The main goal in checkers is to have at least one of our pieces as the last piece standing at the end. Unlike in chess where we have to checkmate the king, in checkers we simply aim to finish them all. Here are basics on moving our checkers to victory.

Of course, we have to start with basic starting formation. All 12 checkers should be lined up in four pieces on each of the first 3 rows on the board. The opponent does the same. Player with black pieces acts first. The pieces in front should always be the first to move. Middle or rear pieces cannot be our first move. Checkers cannot jump over any piece, enemy or ally, except when capturing enemy pieces or moving as a crowned or converted piece. We cannot just jump over and capture any enemy piece. It has set rules.

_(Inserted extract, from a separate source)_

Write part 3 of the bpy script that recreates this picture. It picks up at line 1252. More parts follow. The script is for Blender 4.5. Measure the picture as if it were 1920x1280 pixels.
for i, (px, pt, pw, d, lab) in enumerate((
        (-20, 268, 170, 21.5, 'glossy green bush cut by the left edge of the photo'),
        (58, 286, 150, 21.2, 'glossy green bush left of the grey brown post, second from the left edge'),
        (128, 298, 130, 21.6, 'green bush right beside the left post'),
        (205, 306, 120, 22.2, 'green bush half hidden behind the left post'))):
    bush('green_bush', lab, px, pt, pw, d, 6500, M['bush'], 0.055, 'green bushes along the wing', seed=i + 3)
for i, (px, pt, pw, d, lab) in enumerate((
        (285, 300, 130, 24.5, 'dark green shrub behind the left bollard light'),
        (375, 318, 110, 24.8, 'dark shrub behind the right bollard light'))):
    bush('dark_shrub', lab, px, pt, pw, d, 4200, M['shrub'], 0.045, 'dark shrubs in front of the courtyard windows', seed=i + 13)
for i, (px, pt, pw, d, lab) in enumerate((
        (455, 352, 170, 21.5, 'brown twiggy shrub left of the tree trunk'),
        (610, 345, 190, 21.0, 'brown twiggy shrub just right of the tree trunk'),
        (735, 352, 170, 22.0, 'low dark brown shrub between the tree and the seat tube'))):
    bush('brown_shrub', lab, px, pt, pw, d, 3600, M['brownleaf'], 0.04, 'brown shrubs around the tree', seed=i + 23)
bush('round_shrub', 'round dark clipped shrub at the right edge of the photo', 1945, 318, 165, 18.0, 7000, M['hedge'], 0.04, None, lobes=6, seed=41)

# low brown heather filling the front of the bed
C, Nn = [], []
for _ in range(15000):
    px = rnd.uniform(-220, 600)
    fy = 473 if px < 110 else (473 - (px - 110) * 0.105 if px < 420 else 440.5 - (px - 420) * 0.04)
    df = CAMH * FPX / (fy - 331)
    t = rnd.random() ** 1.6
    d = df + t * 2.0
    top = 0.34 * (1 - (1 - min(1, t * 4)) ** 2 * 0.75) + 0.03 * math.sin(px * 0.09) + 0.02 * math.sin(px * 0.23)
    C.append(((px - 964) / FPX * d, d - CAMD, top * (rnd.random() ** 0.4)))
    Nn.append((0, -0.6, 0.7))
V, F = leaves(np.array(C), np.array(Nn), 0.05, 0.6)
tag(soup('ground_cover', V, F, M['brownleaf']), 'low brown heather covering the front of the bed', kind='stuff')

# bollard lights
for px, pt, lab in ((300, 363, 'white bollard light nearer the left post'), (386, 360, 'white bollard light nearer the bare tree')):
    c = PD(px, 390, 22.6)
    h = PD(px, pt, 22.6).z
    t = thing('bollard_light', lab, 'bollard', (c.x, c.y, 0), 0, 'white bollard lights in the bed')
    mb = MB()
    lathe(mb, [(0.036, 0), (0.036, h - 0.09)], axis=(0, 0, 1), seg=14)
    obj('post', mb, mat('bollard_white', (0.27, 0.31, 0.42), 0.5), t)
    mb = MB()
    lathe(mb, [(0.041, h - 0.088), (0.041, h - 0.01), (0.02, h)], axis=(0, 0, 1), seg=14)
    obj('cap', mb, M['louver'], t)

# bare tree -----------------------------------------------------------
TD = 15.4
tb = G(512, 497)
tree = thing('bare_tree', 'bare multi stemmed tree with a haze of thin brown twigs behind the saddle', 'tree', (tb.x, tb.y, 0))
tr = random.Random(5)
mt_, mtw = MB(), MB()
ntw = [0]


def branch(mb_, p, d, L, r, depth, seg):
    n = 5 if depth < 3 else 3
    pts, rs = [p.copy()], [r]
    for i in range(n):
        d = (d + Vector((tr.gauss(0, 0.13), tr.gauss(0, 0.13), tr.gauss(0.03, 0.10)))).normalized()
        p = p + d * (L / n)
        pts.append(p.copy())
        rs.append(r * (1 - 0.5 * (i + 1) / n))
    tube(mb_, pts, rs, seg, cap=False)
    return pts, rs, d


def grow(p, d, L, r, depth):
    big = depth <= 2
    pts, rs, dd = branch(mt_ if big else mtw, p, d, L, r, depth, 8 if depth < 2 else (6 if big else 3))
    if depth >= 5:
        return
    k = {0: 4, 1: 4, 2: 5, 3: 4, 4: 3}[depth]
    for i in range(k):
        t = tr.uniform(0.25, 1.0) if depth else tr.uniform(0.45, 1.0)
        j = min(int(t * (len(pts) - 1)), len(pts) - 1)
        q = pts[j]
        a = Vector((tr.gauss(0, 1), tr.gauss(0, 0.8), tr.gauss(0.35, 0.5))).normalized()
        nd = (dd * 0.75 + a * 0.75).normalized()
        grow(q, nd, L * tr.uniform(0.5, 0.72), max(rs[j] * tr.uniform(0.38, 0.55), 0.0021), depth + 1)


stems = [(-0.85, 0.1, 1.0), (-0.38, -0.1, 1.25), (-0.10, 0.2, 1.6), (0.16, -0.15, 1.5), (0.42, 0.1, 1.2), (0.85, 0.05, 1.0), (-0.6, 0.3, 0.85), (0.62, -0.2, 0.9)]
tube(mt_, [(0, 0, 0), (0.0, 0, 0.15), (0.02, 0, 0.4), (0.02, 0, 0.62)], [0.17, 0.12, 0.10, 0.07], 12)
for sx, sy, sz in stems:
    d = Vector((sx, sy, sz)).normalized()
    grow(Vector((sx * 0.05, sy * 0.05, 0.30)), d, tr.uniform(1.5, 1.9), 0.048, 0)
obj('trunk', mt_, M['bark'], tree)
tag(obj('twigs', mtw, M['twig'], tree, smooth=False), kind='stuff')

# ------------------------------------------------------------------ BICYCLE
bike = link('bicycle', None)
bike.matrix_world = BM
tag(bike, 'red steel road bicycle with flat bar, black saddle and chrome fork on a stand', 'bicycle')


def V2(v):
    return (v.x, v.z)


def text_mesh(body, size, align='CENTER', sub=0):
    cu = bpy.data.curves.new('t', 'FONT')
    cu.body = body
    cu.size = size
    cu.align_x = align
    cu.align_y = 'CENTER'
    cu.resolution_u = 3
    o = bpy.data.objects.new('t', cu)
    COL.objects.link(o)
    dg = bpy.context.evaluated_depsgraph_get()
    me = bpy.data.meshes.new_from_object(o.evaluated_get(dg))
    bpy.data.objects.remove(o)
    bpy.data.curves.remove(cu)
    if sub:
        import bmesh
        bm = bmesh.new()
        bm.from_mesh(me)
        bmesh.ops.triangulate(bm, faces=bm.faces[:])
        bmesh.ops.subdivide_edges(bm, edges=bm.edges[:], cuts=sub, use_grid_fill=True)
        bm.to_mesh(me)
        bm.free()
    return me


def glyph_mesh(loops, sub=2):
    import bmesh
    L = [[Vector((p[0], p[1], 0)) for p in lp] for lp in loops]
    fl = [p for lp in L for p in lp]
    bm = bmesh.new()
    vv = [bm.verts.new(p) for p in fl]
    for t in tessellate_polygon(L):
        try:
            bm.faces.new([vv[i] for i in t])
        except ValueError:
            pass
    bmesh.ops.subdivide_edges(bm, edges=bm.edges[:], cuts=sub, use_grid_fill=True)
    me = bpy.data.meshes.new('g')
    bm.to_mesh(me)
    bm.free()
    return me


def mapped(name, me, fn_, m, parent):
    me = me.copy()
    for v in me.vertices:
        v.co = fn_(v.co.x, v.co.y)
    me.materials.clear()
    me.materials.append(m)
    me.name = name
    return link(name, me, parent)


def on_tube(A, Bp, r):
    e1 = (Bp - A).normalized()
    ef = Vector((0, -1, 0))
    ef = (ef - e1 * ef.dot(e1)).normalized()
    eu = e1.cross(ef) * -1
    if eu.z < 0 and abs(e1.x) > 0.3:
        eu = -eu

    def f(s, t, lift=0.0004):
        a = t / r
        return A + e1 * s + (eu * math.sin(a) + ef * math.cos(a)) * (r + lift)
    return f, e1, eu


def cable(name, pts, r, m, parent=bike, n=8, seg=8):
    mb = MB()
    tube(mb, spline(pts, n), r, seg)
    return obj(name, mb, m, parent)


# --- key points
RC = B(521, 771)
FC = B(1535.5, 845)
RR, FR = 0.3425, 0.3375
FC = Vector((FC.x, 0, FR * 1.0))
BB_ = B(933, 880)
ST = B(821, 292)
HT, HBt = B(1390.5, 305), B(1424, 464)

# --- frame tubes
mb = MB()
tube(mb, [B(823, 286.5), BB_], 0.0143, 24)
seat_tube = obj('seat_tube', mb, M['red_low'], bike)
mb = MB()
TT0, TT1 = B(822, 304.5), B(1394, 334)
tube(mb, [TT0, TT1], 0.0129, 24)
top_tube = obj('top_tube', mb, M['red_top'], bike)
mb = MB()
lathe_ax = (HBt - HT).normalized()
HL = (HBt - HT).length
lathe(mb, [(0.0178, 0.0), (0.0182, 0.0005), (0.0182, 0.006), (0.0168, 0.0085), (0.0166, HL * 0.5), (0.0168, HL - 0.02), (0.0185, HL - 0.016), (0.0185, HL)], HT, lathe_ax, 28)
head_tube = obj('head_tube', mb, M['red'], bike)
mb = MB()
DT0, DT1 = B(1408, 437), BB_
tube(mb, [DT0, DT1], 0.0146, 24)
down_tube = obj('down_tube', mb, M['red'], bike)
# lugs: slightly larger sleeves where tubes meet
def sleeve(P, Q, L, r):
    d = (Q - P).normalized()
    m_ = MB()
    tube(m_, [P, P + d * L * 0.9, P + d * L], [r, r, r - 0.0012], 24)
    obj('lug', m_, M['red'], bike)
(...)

Checkers are only allowed to move forward, never backward, and always diagonally, left or right. Hence, after a move, checkers should always land on a black square, never on a white square. At the start of a game the checkers have 8 black vacant squares in the middle of the board to move onto. The front pieces have one square to travel before they can engage the enemy. When moving our checkers we need to be aware of capturing rules.

When engaging the enemy we can only capture if an enemy piece is right in front of our piece, its rear square is vacant, and it's our turn to move. If a vacant square is between our piece and an enemy piece no capturing is allowed either from us or the enemy. One piece must move forward to the vacant square and have the square to its rear vacant for a capture to take place.

It's not possible to capture or jump over an enemy piece which has an ally piece directly to its rear. Hence, in checkers, it is a good strategy to move ally pieces in tandem for defense and protection. If we have a piece threatened with a capture we cannot move it backwards for protection. Instead, we look for a nearby ally piece to move to its rear to foil the capture.

Thus, basically, we move our checkers forward diagonally for advancement and capturing. These are the basics in moving our checkers to engage and overcome enemy pieces. When we have accustomed ourselves in checkers movements we are ready for advanced checkers strategies.